A quoi servent les recherches souvent très spécifiques en finance réalisées dans le cadre d’un institut comme le SFI?

Une partie des travaux coordonnés au sein du SFI se concentrent sur des thématiques très pointues qui intéressent un cercle relativement restreint de chercheurs. Grâce à ces échanges, ces chercheurs se situent à la pointe de la recherche. A notre tour, nous mettons cet état de l’art à disposition du secteur financier, d’une manière accessible aux non-spécialistes, par le biais ce que l’on appelle le «knowledge exchange».

Le secteur financier est-il réceptif à ces travaux?

Oui, il y a une grande réceptivité. D’ailleurs, nos «master classes» rencontrent énormément de succès. On doit souvent limiter le nombre de participants pour assurer une véritable qualité des échanges.

 Environ la moitié des doctorants poursuivent leur carrière dans
le monde académique et l’autre moitié dans l’industrie financière.
Grâce à la première place obtenue dans le classement de l’Arizona State University’s W.P. Carey, le SFI pourra-t-il bénéficier de moyens supplémentaires à l’avenir?

L’un des grands bénéfices de telles distinctions est aussi l’effet de «halo» que cela apporte à une institution. Cela l’aide à être plus connue, à être davantage citée par ses pairs. C’est aussi un effet de marque. Pour les universités membres du SFI, faire partie d’un tel réseau les aide à obtenir davantage de visibilité. C’est un aspect particulièrement important pour les universités en Europe où la recherche est souvent très fragmentée. Par exemple, le fait que des Universités comme celles de Zurich et Saint-Gall, par exemple, soient des entités totalement distinctes peut être difficile à comprendre pour des chercheurs chinois.

Un jeune chercheur qui veut faire carrière a-t-il d’aussi bonnes perspectives en Suisse qu’au Royaume-Uni ou aux Etats-Unis?
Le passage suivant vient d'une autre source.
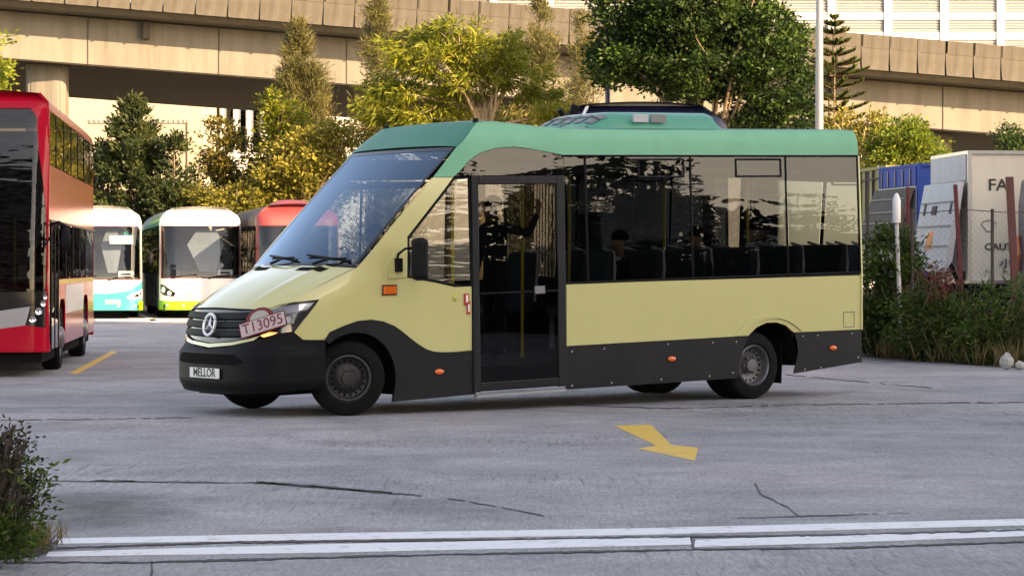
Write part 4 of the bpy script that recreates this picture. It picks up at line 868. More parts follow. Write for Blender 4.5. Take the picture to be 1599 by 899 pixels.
# plates
def pframe(a0, a1, z0, z1, off, name, m, par, th=.008):
    c = [P(a, z, off) for a, z in ((a0, z0), (a1, z0), (a1, z1), (a0, z1))]; r = ((c[1] - c[0]) + (c[2] - c[3])) / 2; u_ = ((c[3] - c[0]) + (c[2] - c[1])) / 2; o = sum(c, Vector()) / 4; n = r.cross(u_).normalized()
    b = MB().obox(o - r / 2 - u_ / 2, r, u_, n * th).build(name, m, par); return b, o + n * th, r, u_, n
pb, o, r_, u_, n_ = pframe(-.26, .30, .405, .505, .085, 'number_plate', K['plate'], bus)
text('plate_lettering', 'MELLOR', .118, K['ink'], pb, o, r_, u_, .002, .0025, 1.0)
A0, A1 = P(.545, .85, .065), P(1.0, .985, .085); r_ = A1 - A0; n_ = (P(.7, .9, .1) - P(.7, .9)).normalized(); n_ = (n_ - r_.normalized() * n_.dot(r_.normalized())).normalized(); u_ = n_.cross(r_).normalized() * .155
pb = MB().obox(A0 - u_ * .42, r_, u_, n_ * .006).build('trade_plate', K['inkred'], bus)
MB().obox(A0 - u_ * .42 + r_ * .02 + u_ * .07 + n_ * .007, r_ * .96, u_ * .86, n_ * .003).build('plate_face', K['tplate'], pb)
o = A0 + r_ * .5 + u_ * .08 + n_ * .0115
text('plate_lettering', 'T13095', .145, K['inkred'], pb, o, r_, u_, .002, .0, 1.0)
dm_ = MB(); cc = A0 + r_ * .46 + u_ * .56; pts = [cc + r_.normalized() * .15 * math.cos(q) + u_.normalized() * .105 * math.sin(q) for q in U(0, math.pi, 12)]; dm_.prism(pts, n_ * .006); dd = dm_.build('crest', K['inkred'], pb)
pts = [cc + n_ * .007 + r_.normalized() * .105 * math.cos(q) + u_.normalized() * .075 * math.sin(q) for q in U(0, math.pi, 12)]; MB().prism(pts, n_ * .003).build('crest_disc', mat('crest_grey', (.35, .34, .30), .6), dd)
# wheels
def wheel(par, c, ax, r=.378, w_=.22, deep=.05, lug=True, rim='rim', spare=False, rr=.234):
    """tyre with tread, rim with vent holes, hub; ax points to the outer side"""
    ax = Vector(ax).normalized(); tb = MB()
    tb.lathe([(rr - .01, -w_), (r - .05, -w_), (r - .012, -w_ + .02), (r, -w_ + .05), (r, -.05), (r - .012, -.02), (r - .05, 0), (rr + .02, .004), (rr, -.012), (rr - .01, -w_)], c, ax, 44)
    ty = tb.build('wheel', K['rubber'], par, True, sharp=28)
    rb = MB(); rb.lathe([(rr, -.012), (rr - .012, .0), (rr - .024, -.02)], c, ax, 40); rb.build('rim_edge', K['rimedge'], ty, True)
    rb = MB(); rb.lathe([(rr - .022, -.018), (rr - .04, -deep), (rr - .075, -deep - .012), (.10, -deep + (.03 if deep < .08 else -.02)), (.075, -deep + .03), (.07, -deep + .06), (.0, -deep + .065)], c, ax, 36); rm = rb.build('rim', K[rim], ty, True, sharp=40)
    up = Vector((0, 0, 1)); a = ax.cross(up).normalized(); b = ax.cross(a); hv = MB(); lg = MB()
    for k in range(18):
        q = 2 * math.pi * k / 18; p = Vector(c) + (a * math.cos(q) + b * math.sin(q)) * (rr - .062) + ax * (-deep - .006); hv.lathe([(0, .006), (.013, .006), (.013, -.01)], p, ax, 8)
    tag(hv.build('vent_hole', K['under'], rm), kind='stuff')
    for k in range(6):
        q = 2 * math.pi * k / 6; p = Vector(c) + (a * math.cos(q) + b * math.sin(q)) * .095 + ax * (-deep + .02); lg.lathe([(0, .02), (.012, .02), (.014, -.02)], p, ax, 6)
    tag(lg.build('wheel_nut', K[rim], rm), kind='stuff'); return ty
ST = R(22)                       # wheels steered towards the camera side
wheel(bus, (0, .10, .378), (-math.sin(ST) * -1 * -1, -math.cos(ST), 0))
wheel(bus, (0, 2.0, .378), (math.sin(ST), math.cos(ST), 0))
wheel(bus, (5.417, .0 + .04, .378), (0, -1, 0), deep=.10, rim='rimgrey'); wheel(bus, (5.417, .30, .378), (0, -1, 0)); wheel(bus, (5.417, 2.06, .378), (0, 1, 0), deep=.10); wheel(bus, (5.417, 1.80, .378), (0, 1, 0))

# ------------------------------------------------------------------ people inside the minibus
def person(name, label, loc_local, joints, bones, radii, cloth_bones, scarf=None, shirt=()):
    """one skinned body; joints in minibus coordinates relative to loc"""
    names = list(joints); me = bpy.data.meshes.new(name); me.from_pydata([joints[k] for k in names], [(names.index(a), names.index(b)) for a, b in bones], [])
    o = bpy.data.objects.new(name, me); COL.objects.link(o); sk = o.modifiers.new('skin', 'SKIN'); o.modifiers.new('sub', 'SUBSURF').levels = 1
    for i, k in enumerate(names): me.skin_vertices[0].data[i].radius = radii[k] if isinstance(radii[k], tuple) else (radii[k], radii[k])
    me.skin_vertices[0].data[names.index('pelvis')].use_root = True
    dg = bpy.context.evaluated_depsgraph_get(); m2 = bpy.data.meshes.new_from_object(o.evaluated_get(dg)); bpy.data.objects.remove(o)
    for m in (K['skin'], K['cloth'], K['shirt']): m2.materials.append(m)
    J = {k: Vector(v) for k, v in joints.items()}
    for f in m2.polygons:
        c = f.center; best = min(bones, key=lambda b_: (c - (J[b_[0]] + J[b_[1]]) / 2).length - (J[b_[0]] - J[b_[1]]).length * .25)
        f.material_index = 2 if best in shirt else 1 if best in cloth_bones else 0
    m2.shade_smooth()
    o = bpy.data.objects.new(name, m2); COL.objects.link(o)
    mw = Matrix.Translation(bus.location) @ Matrix.Rotation(AN, 4, 'Z'); o.matrix_world = mw @ Matrix.Translation(rk(loc_local))
    hd = J['head']; hb_ = MB(); hb_.grid(lambda q, t: hd + Vector((.03 + .105 * math.sin(t) * math.cos(q), .092 * math.sin(t) * math.sin(q), .045 + .098 * math.cos(t))), U(0, 2 * math.pi, 15), U(0, 1.75, 7)); hb_.build('hair', K['hair'], o, True)
    tag(o, label, 'person'); return o
def hand(J, Bn, Rd, pre, wrist, dirv, side):
    d = Vector(dirv).normalized(); s_ = Vector(side).normalized(); w_ = Vector(wrist); J[pre + 'palm'] = w_ + d * .07; Bn.append((pre + 'wrist', pre + 'palm')); Rd[pre + 'palm'] = (.032, .018)
    for i, (l, o_) in enumerate(((.075, -.03), (.085, -.01), (.08, .011), (.062, .03))):
        J[f'{pre}k{i}'] = w_ + d * .10 + s_ * o_; J[f'{pre}f{i}'] = J[f'{pre}k{i}'] + d * l * .75 + Vector((-.02, 0, -.006)) * (1 + i * .3); Bn += [(pre + 'palm', f'{pre}k{i}'), (f'{pre}k{i}', f'{pre}f{i}')]; Rd[f'{pre}k{i}'] = .010; Rd[f'{pre}f{i}'] = .008
    J[pre + 't'] = w_ + d * .05 - s_ * .055; J[pre + 't2'] = J[pre + 't'] + d * .04 - s_ * .012; Bn += [(pre + 'palm', pre + 't'), (pre + 't', pre + 't2')]; Rd[pre + 't'] = .011; Rd[pre + 't2'] = .009
def body(sitting, raise_r=False, seed=0):
    J = {}; Bn = []; Rd = {}
    hz = .52 if sitting else .92
    J['pelvis'] = (0, 0, hz); J['waist'] = (.0, 0, hz + .18); J['chest'] = (-.02, 0, hz + .40); J['neck'] = (-.02, 0, hz + .535); J['chin'] = (-.05, 0, hz + .60); J['head'] = (-.05, 0, hz + .68); J['crown'] = (-.03, 0, hz + .75); J['nose'] = (-.155, 0, hz + .66)
    Rd.update(pelvis=(.15, .12), waist=(.13, .10), chest=(.16, .11), neck=.048, chin=(.062, .055), head=(.10, .085), crown=(.078, .068), nose=.014)
    Bn += [('pelvis', 'waist'), ('waist', 'chest'), ('chest', 'neck'), ('neck', 'chin'), ('chin', 'head'), ('head', 'crown'), ('head', 'nose')]
    for sd, y in (('l', 1), ('r', -1)):
        J[sd + 'sh'] = (-.01, y * .19, hz + .48); Rd[sd + 'sh'] = .062
        if raise_r and sd == 'r': J[sd + 'el'] = (.26, y * .26, hz + .40); J[sd + 'wrist'] = (.40, y * .24, hz + .63); dv = (.12, 0, 1)
        elif sitting: J[sd + 'el'] = (-.06, y * .24, hz + .22); J[sd + 'wrist'] = (-.28, y * .16, hz + .14); dv = (-1, 0, -.15)
        else: J[sd + 'el'] = (.0, y * .25, hz + .20); J[sd + 'wrist'] = (-.08, y * .24, hz - .04); dv = (-.2, 0, -1)
        Rd[sd + 'el'] = .045; Rd[sd + 'wrist'] = .03; Bn += [('chest', sd + 'sh'), (sd + 'sh', sd + 'el'), (sd + 'el', sd + 'wrist')]; hand(J, Bn, Rd, sd, J[sd + 'wrist'], dv, (0, y, 0) if not (raise_r and sd == 'r') else (1, 0, -.1))
        J[sd + 'hip'] = (0, y * .10, hz - .05); Rd[sd + 'hip'] = .085
        if sitting: J[sd + 'kn'] = (-.43, y * .12, hz + .0); J[sd + 'an'] = (-.46, y * .12, .09); J[sd + 'toe'] = (-.64, y * .13, .04)
        else: J[sd + 'kn'] = (-.02, y * .11, .49); J[sd + 'an'] = (.02, y * .11, .09); J[sd + 'toe'] = (-.16, y * .13, .04)
        Rd[sd + 'kn'] = .06; Rd[sd + 'an'] = .042; Rd[sd + 'toe'] = .038; Bn += [('pelvis', sd + 'hip'), (sd + 'hip', sd + 'kn'), (sd + 'kn', sd + 'an'), (sd + 'an', sd + 'toe')]
    cl = [b for b in Bn if not any(k in b[1] for k in ('head', 'crown', 'nose', 'chin', 'palm')) and not (b[1][1:2] in 'kft' and b[1][2:].isdigit()) and b[1] not in ('lt', 'lt2', 'rt', 'rt2')]
    return J, Bn, Rd, cl
J, Bn, Rd, cl = body(False, True); person('person', 'standing person in dark clothes raising one hand, seen through the minibus door', (2.2, .62, .46), J, Bn, Rd, cl)
J, Bn, Rd, cl = body(True); person('person', 'seated person in dark clothes facing forward in the first long side window of the minibus', (3.74, .36, .46), J, Bn, Rd, cl, shirt=[('chest', 'neck')])
J, Bn, Rd, cl = body(True); person('person', 'seated person silhouetted at the pillar between the two long side windows of the minibus', (4.86, .36, .48), J, Bn, Rd, cl)
J, Bn, Rd, cl = body(True); person('person', 'person at the wheel of the minibus in dark clothes', (1.34, 1.6, .58), J, Bn, Rd, cl)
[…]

Beaucoup d’initiatives ont été prises ces dernières années pour davantage mettre en réseau les universités suisses, c’est un aspect important. Au SFI, nous organisons des cours pour des doctorants de pointe qui ne pourraient pas être organisés séparément par une seule université. Ce type de programmes fournit d’excellents résultats. Cela se voit notamment au travers des placements des doctorantes et doctorants suisses dans des instituts prestigieux comme l’Université du Michigan. Ils sont aussi engagés par des banques centrales, par des institutions internationales comme la BRI et bien sûr par des banques ou institutions financières. Environ la moitié des doctorants poursuivent leur carrière dans le monde académique et l’autre moitié dans l’industrie financière ou dans des organisations.
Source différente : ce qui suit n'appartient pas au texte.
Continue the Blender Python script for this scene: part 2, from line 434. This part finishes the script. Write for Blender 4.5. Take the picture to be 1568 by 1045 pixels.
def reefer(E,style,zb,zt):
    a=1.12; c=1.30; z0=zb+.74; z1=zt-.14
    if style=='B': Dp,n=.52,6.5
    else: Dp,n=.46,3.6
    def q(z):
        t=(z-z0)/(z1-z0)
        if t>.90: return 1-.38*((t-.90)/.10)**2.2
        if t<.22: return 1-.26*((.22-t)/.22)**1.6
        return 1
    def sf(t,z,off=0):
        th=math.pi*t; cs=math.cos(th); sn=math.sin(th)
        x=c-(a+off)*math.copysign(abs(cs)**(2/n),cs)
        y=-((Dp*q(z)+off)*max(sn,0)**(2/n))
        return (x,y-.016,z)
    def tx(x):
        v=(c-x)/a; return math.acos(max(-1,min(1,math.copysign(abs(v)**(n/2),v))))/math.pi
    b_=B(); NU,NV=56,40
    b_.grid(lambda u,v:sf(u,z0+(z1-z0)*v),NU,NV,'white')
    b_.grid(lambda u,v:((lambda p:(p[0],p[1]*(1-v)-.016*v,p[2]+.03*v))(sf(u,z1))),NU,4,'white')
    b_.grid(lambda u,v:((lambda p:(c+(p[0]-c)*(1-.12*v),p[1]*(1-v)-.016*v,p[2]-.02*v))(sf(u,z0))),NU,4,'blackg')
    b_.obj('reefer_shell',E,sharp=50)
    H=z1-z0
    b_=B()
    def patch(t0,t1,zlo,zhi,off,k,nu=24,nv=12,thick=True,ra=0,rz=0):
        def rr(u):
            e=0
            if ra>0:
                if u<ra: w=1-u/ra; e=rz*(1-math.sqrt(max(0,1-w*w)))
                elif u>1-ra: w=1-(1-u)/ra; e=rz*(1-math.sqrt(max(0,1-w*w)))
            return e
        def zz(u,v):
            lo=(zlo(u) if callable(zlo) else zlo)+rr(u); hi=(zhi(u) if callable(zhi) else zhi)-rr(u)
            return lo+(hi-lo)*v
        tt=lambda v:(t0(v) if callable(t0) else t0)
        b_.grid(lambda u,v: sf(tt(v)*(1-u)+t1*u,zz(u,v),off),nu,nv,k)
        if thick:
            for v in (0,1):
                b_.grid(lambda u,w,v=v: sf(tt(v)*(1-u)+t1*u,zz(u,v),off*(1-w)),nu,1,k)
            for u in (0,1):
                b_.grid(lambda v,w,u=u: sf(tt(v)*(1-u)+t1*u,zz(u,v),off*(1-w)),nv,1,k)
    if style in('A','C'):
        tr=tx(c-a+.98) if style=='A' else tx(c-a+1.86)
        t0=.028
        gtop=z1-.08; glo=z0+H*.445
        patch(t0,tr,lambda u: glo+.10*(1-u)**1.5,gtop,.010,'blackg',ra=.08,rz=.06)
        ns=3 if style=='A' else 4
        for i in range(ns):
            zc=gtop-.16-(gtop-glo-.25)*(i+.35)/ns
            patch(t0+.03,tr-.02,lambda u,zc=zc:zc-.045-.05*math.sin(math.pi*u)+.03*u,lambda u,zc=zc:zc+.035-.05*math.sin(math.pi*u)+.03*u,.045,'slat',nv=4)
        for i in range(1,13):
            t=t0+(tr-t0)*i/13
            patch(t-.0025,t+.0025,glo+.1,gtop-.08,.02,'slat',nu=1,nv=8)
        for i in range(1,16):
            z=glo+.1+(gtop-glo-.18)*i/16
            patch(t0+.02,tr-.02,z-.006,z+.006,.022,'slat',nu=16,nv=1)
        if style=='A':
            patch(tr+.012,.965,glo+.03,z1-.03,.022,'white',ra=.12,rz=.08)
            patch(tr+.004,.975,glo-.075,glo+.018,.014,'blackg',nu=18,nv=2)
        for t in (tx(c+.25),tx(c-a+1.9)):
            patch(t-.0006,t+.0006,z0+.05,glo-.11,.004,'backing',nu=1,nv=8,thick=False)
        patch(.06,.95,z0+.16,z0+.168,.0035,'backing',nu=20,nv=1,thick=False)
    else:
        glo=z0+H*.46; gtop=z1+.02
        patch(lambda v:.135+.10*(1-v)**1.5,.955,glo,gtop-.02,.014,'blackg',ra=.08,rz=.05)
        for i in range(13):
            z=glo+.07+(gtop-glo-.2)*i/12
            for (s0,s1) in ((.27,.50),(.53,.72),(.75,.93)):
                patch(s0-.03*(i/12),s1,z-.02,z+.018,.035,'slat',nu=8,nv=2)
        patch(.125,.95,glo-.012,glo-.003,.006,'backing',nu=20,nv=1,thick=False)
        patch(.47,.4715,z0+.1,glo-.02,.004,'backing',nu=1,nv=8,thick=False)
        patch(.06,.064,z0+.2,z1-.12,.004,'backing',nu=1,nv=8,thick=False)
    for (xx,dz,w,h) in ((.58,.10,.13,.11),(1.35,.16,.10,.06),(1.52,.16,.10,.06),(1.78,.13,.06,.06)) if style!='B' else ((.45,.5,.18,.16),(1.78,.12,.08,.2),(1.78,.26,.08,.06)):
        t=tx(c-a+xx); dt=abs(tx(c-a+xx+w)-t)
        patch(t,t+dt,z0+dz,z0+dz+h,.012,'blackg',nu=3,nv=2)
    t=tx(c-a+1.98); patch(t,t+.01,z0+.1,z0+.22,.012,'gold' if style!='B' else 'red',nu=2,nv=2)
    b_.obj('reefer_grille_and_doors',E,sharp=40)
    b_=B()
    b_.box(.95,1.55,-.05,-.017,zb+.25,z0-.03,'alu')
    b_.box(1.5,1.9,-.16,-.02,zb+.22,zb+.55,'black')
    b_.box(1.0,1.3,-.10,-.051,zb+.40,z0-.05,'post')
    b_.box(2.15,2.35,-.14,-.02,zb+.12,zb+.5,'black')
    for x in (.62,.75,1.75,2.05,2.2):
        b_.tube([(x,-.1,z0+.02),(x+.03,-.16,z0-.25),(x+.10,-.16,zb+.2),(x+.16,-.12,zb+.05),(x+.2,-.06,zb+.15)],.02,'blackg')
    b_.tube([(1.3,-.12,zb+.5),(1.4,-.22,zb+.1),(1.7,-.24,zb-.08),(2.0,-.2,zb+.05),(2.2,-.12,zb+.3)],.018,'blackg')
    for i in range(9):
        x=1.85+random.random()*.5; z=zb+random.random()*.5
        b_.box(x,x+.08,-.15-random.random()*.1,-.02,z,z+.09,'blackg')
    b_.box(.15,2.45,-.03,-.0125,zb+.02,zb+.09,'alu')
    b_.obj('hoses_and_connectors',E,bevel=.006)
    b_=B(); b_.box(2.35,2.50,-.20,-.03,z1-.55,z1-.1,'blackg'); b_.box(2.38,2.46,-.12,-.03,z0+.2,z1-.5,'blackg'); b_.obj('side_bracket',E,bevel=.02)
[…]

Y a-t-il aujourd’hui une plus grande fluidité entre les mondes de la recherche et de l’industrie financière qu’auparavant?
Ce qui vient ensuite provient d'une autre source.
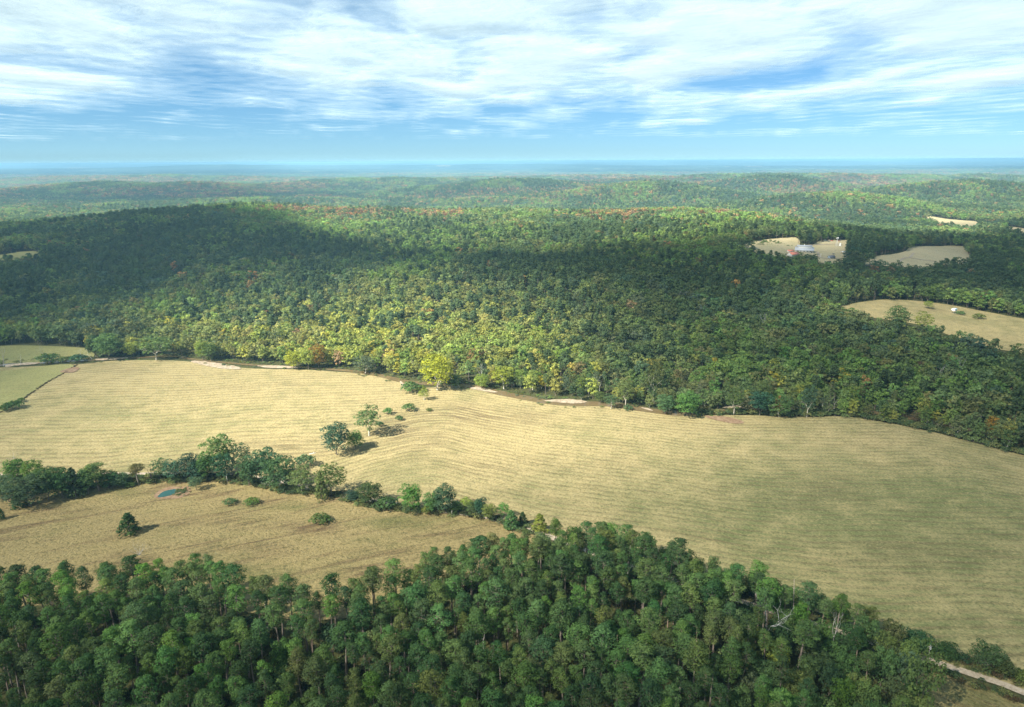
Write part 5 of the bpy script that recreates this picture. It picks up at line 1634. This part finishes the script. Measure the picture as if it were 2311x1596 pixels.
# ------------------------------------------------------------------ broken cloud deck, sunlit from above; its unseen core is shaped to put light and shade on the land
CLOUD_Z = 2000.0
YLO = np.array([(-9000, 1900), (-2000, 1720), (-1100, 1590), (-640, 1560), (-450, 1470), (-300, 1150), (-150, 990), (100, 990), (350, 1050), (520, 1150), (700, 1260), (1000, 1340), (1400, 1750), (2500, 1950), (9000, 2500)], float)
def sun_share(x, y):
    """how much sun the deck lets through to the land at x, y"""
    def ell(cx, cy, rx, ry, p=2.0):
        return np.exp(-(((x - cx) / rx) ** 2 + ((y - cy) / ry) ** 2) ** (p / 2) )
    yl = np.interp(x, YLO[:, 0], YLO[:, 1])
    far = smooth((y - yl + 30 * (fbm(x / 160, y / 160, 61, 3) - .5)) / 170)
    far = far * (1 - 0.7 * ell(1500, 1760, 700, 150, 3)) * (1 - 0.85 * ell(-1500, 3300, 1100, 500, 2.5)) * (1 - 0.6 * ell(900, 3900, 700, 260, 2.5))
    patch = 1.0 * ell(-150, 670, 265, 235, 3.2)
    field = 0.80 * ell(-70, 440, 210, 110, 2.2) + 0.27 * ell(10, 340, 300, 120, 2.4) + 0.28 * ell(-240, 420, 240, 110, 2.2)
    knoll = 0.34 * ell(-60, 235, 190, 50, 2.4)
    up = 0.45 * ell(430, 690, 190, 110, 3) + 0.6 * ell(500, 1190, 130, 90, 2)
    valley = 0.5 * ell(-950, 1180, 120, 90, 2.0)
    wood = 0.07 * ell(20, 190, 260, 60, 2)
    s = 1 - (1 - far) * (1 - np.clip(patch, 0, 1)) * (1 - np.clip(field, 0, .9)) * (1 - knoll) * (1 - up) * (1 - valley) * (1 - wood)
    return np.clip(s, 0, 1)

def build_clouds():
    m, nt, out = new_mat('cloud')
    p = position(nt, (0.001, 0.001, 0.0))
    warp = N(nt, 'ShaderNodeVectorMath', operation='MULTIPLY')
    nt.links.new(p, warp.inputs[0]); warp.inputs[1].default_value = (1.0, 0.5, 1.0)
    q = warp.outputs[0]
    big = noise(nt, q, 0.17, 3, 0.55, 0.2)
    mid = noise(nt, q, 0.40, 4, 0.48, 0.5)
    fine = noise(nt, p, 1.25, 4, 0.55, 0.5)
    d = math_(nt, 'ADD', math_(nt, 'MULTIPLY', big, 0.75), math_(nt, 'ADD', math_(nt, 'MULTIPLY', mid, 0.90), math_(nt, 'MULTIPLY', fine, 0.34)))
    # thinner towards the far edge of the deck
    sep = N(nt, 'ShaderNodeSeparateXYZ'); nt.links.new(p, sep.inputs[0])
    rim = attr(nt, 'rim').outputs['Fac']
    d = math_(nt, 'SUBTRACT', d, rim)
    d = math_(nt, 'DIVIDE', d, 1.3)
    a_out = ramp(nt, d, [(0.0, 0.0), (0.56, 0.0), (0.68, 0.18), (0.785, 0.55), (1.0, 0.84)])
    T = attr(nt, 'pass').outputs['Fac']
    core = attr(nt, 'core').outputs['Fac']
    tn = math_(nt, 'POWER', T, math_(nt, 'MULTIPLY_ADD', math_(nt, 'SUBTRACT', mid, 0.5), 0.8, 1.0), clamp=True)
    a_in = math_(nt, 'SUBTRACT', 1.0, math_(nt, 'SQRT', tn))
    mx = N(nt, 'ShaderNodeMix', data_type='FLOAT')
    nt.links.new(core, mx.inputs[0]); nt.links.new(a_out, mx.inputs[2]); nt.links.new(a_in, mx.inputs[3])
    bp = N(nt, 'ShaderNodeBump'); bp.inputs['Distance'].default_value = 260.0; bp.inputs['Strength'].default_value = 1.0
    nt.links.new(d, bp.inputs['Height'])
    df = N(nt, 'ShaderNodeBsdfDiffuse'); df.inputs['Color'].default_value = (.8, .82, .85, 1)
    tl = N(nt, 'ShaderNodeBsdfTranslucent'); tl.inputs['Color'].default_value = (.38, .465, .525, 1)
    nt.links.new(bp.outputs[0], tl.inputs['Normal']); nt.links.new(bp.outputs[0], df.inputs['Normal'])
    cl = N(nt, 'ShaderNodeMixShader'); cl.inputs[0].default_value = 0.72
    nt.links.new(df.outputs[0], cl.inputs[1]); nt.links.new(tl.outputs[0], cl.inputs[2])
    tp = N(nt, 'ShaderNodeBsdfTransparent')
    fin = N(nt, 'ShaderNodeMixShader')
    nt.links.new(mx.outputs[0], fin.inputs[0]); nt.links.new(tp.outputs[0], fin.inputs[1]); nt.links.new(cl.outputs[0], fin.inputs[2])
    nt.links.new(fin.outputs[0], out.inputs['Surface'])

    off = SUN_AZ * (CLOUD_Z - 15) / math.tan(SUN_EL)
    def axis(c0, c1, step, lo, hi):
        core = np.arange(c0, c1 + 1, step)
        a = c0 - np.geomspace(step, c0 - lo, 26)[::-1]; b = c1 + np.geomspace(step, hi - c1, 26)
        return np.concatenate([a, core, b])
    gx = axis(-1600 - off[0], 1900 - off[0], 28, -60000, 60000)
    gy = axis(60 - off[1], 2500 - off[1], 28, -60000, 60000)
    X, Y = np.meshgrid(gx, gy)
    def let_through(z):                                # each face of the deck, seen along the sun's rays
        o2 = SUN_AZ * (z - 15) / math.tan(SUN_EL)
        lx, ly = X + o2[0], Y + o2[1]
        return 0.17 + 0.83 * sun_share(lx, ly), smooth((9000 - np.hypot(lx, ly - 1500)) / 3500)
    T0, core0 = let_through(CLOUD_Z)
    T1, core1 = let_through(CLOUD_Z + 160)
    rim = 0.27 * smooth((np.hypot(X, Y) - 14000) / 24000) + 0.05 * smooth((-X - 1000) / 6000)
    nx, ny = len(gx), len(gy)
    V = np.concatenate([np.stack([X, Y, np.full_like(X, CLOUD_Z)], -1).reshape(-1, 3), np.stack([X, Y, np.full_like(X, CLOUD_Z + 160)], -1).reshape(-1, 3)])
    i, j = np.meshgrid(np.arange(ny - 1), np.arange(nx - 1), indexing='ij')
    a = i * nx + j
    F = np.stack([a, a + nx, a + nx + 1, a + 1], -1).reshape(-1, 4)
    F2 = (F + nx * ny)[:, ::-1]
    o = mesh_obj('clouds', V, np.concatenate([F, F2]), m, smooth_shade=True)
    for nm, a0, a1 in (('pass', T0, T1), ('core', core0, core1), ('rim', rim, rim)):
        set_attr(o, nm, 'FLOAT', np.concatenate([a0.ravel(), a1.ravel()]))
    return tag(o, 'broken deck of white clouds streaked across the sky, its unseen core shaped for shade', kind='stuff')
build_clouds()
Oui, je pense qu’il existe actuellement une plus grande perméabilité entre ces deux mondes qu’il y a quelques décennies. Nous voyons aujourd’hui des doctorants qui vont travailler quelques années dans des banques, puis qui reviennent ensuite dans le monde académique un peu plus tard tout en gardant quelques activités de conseil pour des entreprises.